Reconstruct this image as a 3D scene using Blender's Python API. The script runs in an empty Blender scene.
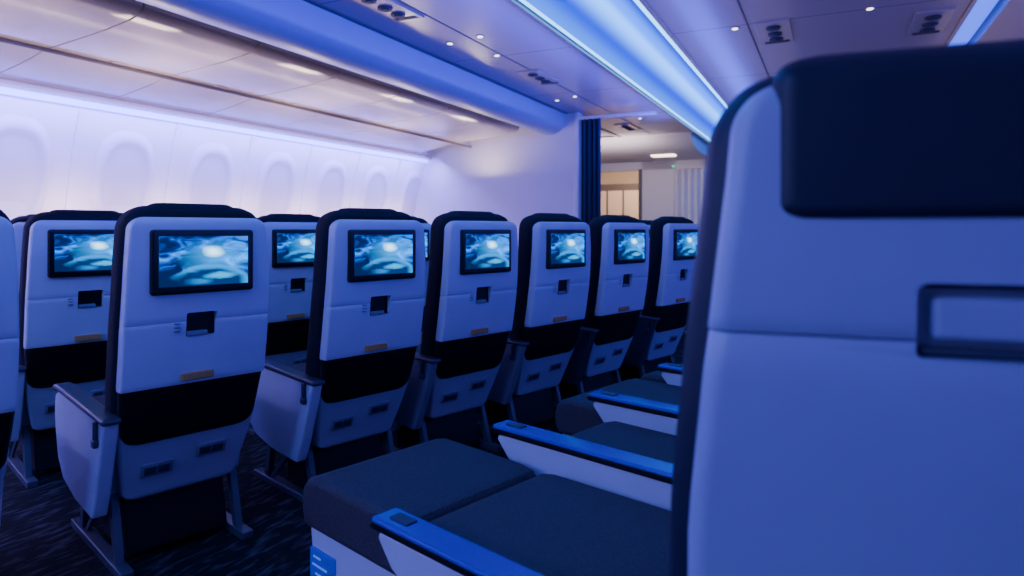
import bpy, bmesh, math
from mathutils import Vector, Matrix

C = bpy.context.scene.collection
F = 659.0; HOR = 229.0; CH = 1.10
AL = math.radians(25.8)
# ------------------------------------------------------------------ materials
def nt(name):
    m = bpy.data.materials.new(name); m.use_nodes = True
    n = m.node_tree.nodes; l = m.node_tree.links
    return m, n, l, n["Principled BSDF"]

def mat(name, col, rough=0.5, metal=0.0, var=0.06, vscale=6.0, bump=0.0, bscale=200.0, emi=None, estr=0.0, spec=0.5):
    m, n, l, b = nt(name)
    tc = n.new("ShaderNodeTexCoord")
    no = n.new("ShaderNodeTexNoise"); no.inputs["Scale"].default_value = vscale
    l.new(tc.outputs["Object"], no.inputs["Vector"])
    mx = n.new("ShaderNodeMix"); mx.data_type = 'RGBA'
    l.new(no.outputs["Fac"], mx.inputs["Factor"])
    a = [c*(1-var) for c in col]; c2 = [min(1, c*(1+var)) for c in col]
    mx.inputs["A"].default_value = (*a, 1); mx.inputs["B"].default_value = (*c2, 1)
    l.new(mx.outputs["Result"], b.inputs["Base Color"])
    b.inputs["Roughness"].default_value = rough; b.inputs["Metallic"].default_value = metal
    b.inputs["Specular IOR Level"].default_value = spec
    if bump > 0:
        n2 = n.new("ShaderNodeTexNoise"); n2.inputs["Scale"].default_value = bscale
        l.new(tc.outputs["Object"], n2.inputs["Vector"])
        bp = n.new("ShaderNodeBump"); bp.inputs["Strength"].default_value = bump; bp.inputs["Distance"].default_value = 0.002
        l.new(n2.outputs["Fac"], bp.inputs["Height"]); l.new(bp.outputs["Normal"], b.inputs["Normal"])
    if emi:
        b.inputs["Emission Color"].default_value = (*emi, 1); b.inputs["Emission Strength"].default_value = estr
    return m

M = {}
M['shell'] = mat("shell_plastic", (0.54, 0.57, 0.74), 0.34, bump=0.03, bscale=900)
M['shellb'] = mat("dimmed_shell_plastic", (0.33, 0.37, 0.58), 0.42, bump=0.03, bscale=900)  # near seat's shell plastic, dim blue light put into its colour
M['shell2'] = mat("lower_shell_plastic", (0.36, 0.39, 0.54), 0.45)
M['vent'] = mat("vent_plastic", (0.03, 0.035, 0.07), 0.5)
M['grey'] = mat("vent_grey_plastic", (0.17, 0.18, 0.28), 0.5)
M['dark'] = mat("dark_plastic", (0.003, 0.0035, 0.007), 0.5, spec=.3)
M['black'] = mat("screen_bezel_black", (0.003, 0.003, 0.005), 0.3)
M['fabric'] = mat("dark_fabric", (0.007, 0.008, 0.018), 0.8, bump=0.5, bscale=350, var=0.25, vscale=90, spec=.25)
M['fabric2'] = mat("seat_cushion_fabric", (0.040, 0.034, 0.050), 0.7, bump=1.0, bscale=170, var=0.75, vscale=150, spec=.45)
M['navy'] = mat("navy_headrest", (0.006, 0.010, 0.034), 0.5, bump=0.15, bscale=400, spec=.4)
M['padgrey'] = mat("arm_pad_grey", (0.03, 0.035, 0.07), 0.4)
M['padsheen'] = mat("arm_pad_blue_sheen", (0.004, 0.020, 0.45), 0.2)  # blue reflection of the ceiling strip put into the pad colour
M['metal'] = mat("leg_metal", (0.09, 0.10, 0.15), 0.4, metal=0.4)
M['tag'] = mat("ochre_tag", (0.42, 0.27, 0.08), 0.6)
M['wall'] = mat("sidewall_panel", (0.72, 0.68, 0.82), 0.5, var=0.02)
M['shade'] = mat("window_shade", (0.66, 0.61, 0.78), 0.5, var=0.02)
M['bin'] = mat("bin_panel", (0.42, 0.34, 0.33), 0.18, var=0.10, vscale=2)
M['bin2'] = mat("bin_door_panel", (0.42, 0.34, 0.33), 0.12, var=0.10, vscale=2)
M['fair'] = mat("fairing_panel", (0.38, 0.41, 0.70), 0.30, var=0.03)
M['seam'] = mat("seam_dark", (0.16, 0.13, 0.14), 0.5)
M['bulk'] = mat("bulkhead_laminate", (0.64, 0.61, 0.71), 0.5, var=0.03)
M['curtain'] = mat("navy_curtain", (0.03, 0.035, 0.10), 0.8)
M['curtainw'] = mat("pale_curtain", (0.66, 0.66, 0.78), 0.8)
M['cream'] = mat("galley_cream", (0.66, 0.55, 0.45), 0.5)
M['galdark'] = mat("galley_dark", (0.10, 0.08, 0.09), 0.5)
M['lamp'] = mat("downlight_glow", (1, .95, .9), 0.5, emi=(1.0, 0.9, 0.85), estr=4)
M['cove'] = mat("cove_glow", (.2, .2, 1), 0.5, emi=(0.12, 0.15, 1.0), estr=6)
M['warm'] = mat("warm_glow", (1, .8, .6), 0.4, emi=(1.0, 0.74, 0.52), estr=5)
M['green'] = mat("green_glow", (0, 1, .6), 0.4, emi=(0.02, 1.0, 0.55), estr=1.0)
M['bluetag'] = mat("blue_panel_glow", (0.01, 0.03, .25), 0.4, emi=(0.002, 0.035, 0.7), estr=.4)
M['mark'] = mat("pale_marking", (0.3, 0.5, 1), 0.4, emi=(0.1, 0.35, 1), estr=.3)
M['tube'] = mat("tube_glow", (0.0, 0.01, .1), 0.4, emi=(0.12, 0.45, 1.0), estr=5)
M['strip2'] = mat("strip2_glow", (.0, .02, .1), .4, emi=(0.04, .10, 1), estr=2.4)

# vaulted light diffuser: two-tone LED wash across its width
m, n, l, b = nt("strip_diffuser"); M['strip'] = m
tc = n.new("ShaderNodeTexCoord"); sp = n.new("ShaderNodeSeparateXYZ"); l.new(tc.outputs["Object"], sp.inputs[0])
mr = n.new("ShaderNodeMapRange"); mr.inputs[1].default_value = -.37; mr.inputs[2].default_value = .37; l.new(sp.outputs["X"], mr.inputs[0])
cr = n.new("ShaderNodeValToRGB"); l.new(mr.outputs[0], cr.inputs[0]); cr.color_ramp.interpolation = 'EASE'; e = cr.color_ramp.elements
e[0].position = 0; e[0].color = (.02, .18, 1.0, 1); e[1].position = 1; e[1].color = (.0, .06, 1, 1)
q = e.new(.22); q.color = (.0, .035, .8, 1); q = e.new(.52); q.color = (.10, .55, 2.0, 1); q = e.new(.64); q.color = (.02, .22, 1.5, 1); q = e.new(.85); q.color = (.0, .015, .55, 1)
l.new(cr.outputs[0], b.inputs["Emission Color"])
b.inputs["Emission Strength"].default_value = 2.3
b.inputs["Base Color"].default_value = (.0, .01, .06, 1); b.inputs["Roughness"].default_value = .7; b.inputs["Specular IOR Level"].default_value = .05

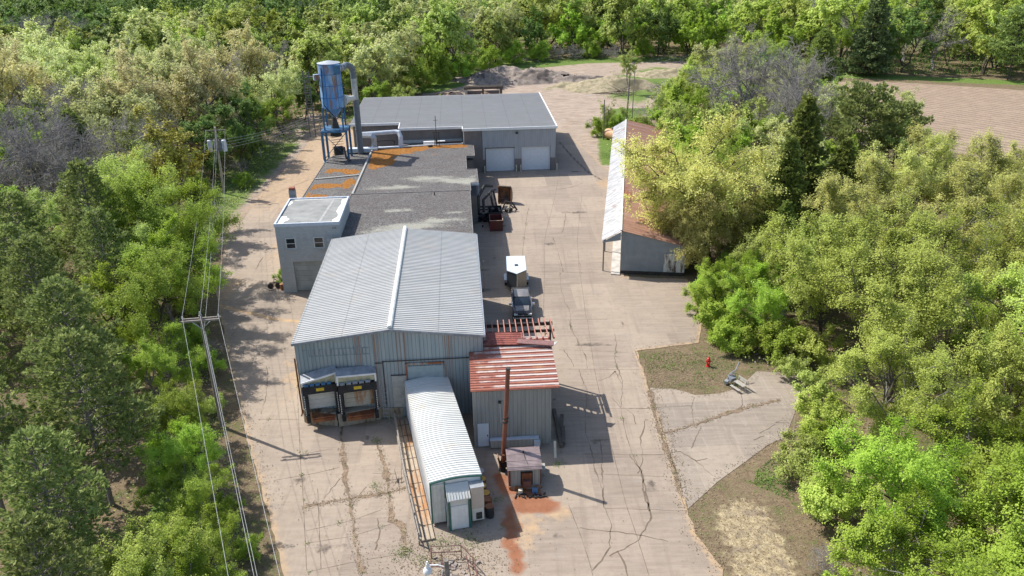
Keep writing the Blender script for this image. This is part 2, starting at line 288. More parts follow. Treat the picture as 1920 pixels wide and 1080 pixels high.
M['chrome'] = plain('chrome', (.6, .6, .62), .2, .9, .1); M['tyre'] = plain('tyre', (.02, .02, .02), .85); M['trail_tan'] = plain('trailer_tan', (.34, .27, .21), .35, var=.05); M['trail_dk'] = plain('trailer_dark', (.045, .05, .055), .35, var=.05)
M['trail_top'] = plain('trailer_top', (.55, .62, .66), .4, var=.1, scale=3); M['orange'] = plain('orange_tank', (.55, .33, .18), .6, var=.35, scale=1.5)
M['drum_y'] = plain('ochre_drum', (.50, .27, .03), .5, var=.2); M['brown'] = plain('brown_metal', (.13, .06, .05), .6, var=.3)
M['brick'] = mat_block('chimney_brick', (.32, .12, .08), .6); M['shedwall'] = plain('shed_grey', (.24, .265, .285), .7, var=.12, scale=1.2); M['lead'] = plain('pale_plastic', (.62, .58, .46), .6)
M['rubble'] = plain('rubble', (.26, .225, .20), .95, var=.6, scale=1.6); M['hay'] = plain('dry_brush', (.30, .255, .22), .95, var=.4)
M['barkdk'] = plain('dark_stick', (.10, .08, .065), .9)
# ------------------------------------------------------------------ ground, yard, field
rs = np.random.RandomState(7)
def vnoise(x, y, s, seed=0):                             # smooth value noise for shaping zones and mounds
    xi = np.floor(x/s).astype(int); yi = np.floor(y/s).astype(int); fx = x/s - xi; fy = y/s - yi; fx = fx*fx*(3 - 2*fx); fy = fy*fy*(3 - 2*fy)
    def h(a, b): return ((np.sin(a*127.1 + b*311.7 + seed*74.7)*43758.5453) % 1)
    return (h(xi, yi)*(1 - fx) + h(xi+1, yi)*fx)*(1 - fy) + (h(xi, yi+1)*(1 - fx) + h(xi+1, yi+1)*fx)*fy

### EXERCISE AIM
Every line from the top of the entries through the line that holds "from mathutils import Vector, Matrix" is to be quoted exactly, please, and nothing else; omit the pictures.

### RESULT
Reconstruct this image as a 3D scene using Blender's Python API. The script runs in an empty Blender scene.
import bpy, bmesh, math
from mathutils import Vector, Matrix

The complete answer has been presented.